Source material:
****************

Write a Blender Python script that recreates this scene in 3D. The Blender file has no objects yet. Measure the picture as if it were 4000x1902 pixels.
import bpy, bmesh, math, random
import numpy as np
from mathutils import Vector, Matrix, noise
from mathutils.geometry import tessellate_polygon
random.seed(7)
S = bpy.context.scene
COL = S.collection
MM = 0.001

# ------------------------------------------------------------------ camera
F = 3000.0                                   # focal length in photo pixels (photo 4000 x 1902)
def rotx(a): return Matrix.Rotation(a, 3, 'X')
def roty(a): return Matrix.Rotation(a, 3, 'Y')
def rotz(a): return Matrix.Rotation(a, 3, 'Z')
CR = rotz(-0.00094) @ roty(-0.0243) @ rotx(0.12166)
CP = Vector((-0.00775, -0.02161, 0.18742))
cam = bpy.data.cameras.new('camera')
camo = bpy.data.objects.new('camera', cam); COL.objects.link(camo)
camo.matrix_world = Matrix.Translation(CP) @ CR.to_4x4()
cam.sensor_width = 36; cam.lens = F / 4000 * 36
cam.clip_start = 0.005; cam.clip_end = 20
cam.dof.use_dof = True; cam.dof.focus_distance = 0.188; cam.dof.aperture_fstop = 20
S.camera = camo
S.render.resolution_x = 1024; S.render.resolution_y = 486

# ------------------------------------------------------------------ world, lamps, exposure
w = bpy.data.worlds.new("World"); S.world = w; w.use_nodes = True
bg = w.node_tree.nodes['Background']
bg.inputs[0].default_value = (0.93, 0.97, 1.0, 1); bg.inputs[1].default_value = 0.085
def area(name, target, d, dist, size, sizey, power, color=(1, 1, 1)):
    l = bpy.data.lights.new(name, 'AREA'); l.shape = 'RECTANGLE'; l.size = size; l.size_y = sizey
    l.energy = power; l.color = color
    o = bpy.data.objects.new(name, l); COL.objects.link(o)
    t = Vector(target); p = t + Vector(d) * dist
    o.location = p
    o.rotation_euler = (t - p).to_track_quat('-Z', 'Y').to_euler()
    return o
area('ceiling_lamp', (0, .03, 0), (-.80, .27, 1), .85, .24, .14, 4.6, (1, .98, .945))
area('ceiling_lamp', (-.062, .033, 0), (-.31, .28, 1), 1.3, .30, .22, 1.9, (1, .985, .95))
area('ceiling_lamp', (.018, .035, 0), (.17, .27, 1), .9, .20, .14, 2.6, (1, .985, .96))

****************

What you have to do: Search the data for the string "pixels" and copy each line where it appears.

Exercise response:
Write a Blender Python script that recreates this scene in 3D. The Blender file has no objects yet. Measure the picture as if it were 4000x1902 pixels.
F = 3000.0                                   # focal length in photo pixels (photo 4000 x 1902)